C’est déjà arrivé à nos mouvements avant, et ça arrivera encore. Comme James Baldwin disait : “S’ils viennent pour vous le matin, ils viendront pour vous la nuit”. C’est pourquoi nous devons compter sur la solidarité et les alliances. L’industrie des énergies fossiles adorerait nous voir isolés dans la croyance selon laquelle nous pouvons gagner chacun de notre côté sur des “problèmes séparés”. Il est temps maintenant pour le mouvement climatique de nous montrer – de montrer que les communautés noires aux Etats Unis, et n’importe quelle autre communauté, ne sont pas “les autres” ! Il y a encore énormément à apprendre sur comment se rassembler, mais nous avons déjà commencé à sentir comment nos luttes sont liées entre elles à leurs racines. Si nous savions déjà tout sur comment naviguer dans la crise climatique et écologique, nous aurions déjà pris le bon cap. Il est temps maintenant pour nous d’écouter la sagesse des mouvements qui co-créent le monde dans lequel nous voulons tous vivre. A mesure que les crises s’intensifient et que le changement climatique s’aggrave, nous ferions bien de soit nous attendre à beaucoup plus de violence d’Etat et de répression, soit de nous organiser maintenant pour l’éviter.

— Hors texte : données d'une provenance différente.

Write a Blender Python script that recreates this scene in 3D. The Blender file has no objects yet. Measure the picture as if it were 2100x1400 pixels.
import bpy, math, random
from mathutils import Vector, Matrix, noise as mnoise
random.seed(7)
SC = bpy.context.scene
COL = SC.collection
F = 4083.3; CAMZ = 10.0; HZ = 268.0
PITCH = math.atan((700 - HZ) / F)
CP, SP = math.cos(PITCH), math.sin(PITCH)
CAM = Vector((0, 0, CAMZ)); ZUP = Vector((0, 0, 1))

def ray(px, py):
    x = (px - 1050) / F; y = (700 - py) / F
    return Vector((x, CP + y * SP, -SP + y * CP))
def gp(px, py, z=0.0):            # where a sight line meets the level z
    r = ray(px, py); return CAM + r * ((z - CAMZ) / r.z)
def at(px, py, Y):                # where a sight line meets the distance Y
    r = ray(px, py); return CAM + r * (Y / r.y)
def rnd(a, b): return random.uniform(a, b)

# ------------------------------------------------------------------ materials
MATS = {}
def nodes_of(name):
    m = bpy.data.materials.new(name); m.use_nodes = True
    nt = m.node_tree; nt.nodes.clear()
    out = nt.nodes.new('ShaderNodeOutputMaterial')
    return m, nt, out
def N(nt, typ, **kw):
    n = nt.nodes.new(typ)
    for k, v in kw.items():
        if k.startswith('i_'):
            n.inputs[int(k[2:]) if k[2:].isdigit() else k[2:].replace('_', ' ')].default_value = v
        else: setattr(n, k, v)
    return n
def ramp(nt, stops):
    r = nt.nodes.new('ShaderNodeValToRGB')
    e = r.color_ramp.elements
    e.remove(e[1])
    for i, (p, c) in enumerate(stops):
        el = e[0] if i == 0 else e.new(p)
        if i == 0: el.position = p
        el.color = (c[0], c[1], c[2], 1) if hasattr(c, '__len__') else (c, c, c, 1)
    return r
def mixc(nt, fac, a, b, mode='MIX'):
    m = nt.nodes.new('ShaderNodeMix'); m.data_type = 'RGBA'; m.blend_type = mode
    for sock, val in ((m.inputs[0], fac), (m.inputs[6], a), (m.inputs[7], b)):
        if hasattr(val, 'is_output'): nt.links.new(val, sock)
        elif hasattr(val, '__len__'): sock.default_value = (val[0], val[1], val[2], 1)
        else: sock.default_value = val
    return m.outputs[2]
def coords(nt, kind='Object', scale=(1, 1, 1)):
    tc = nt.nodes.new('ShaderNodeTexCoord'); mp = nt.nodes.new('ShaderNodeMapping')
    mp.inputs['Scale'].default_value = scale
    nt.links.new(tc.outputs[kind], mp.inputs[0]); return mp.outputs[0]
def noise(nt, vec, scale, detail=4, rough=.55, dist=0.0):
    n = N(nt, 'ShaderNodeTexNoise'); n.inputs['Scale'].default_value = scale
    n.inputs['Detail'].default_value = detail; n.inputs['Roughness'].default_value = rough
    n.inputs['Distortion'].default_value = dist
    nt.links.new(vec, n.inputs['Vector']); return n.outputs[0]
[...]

La première étape pour comprendre est d’écouter. La seconde est de creuser. Je pourrais vous parler toute la journée d’analyses stratégiques brillantes et de leaders qui ont émergés dans les communautés historiquement oppressées. Je pourrais vous parler… mais il n’y a qu’une seule façon d’arpenter le chemin qui permet de comprendre l’importance de la solidarité : il faut marcher par soi-même. Ne ratez pas ce voyage unique. Ne ratez pas cette opportunité faire grandir notre pouvoir collectif. Si nous nous adaptons à la crise climatique et développons notre résilience, ce sera parce que nous aurons suffisamment compris nos ennemis et développé notre pouvoir collectif pour les faire chuter et faire grandir notre vision. Prenez un moment pour lire les demandes des Dream Defenders, des Freedomside, et de Organizing Black Struggle. Renseignez vous sur la solidarité et les alliances inter-raciales, identifiez les ressentis anti-noirs dans vos espaces. Prenez un moment, aujourd’hui, pour réfléchir à comment nous devrions vraiment affronter la crise climatique. Demandez vous si vous êtes prêt à emprunter ce long chemin, et entreprendre cet immense travail.
Je crois en nous.
J’ai la chance d’entendre – au milieu du vacarme de ma colère, de mes frustrations, de ma peine, de ma détermination, de ma fatigue – un appel plus puissant que les autres : Je crois en Nous. Se battre pour le climat demande beaucoup de courage, et je suis en permanence inspiré par la capacité de mes collègues et camarades à prendre en compte toutes les contradictions, la complexité et le poids de la réalité pour s’attaquer au problème. Je suis exalté par l’alignement et l’approfondissement des mouvements inter-sectoriels dont j’ai été témoin ces dernières années. Plus nous nous autorisons à être complexes (et moins à l’aise), plus les choses deviennent en réalité simples : nous sommes tous dans le même bateau, et nos combats sont liés. Nous ne savons pas tout, mais ensemble, nous en savons assez.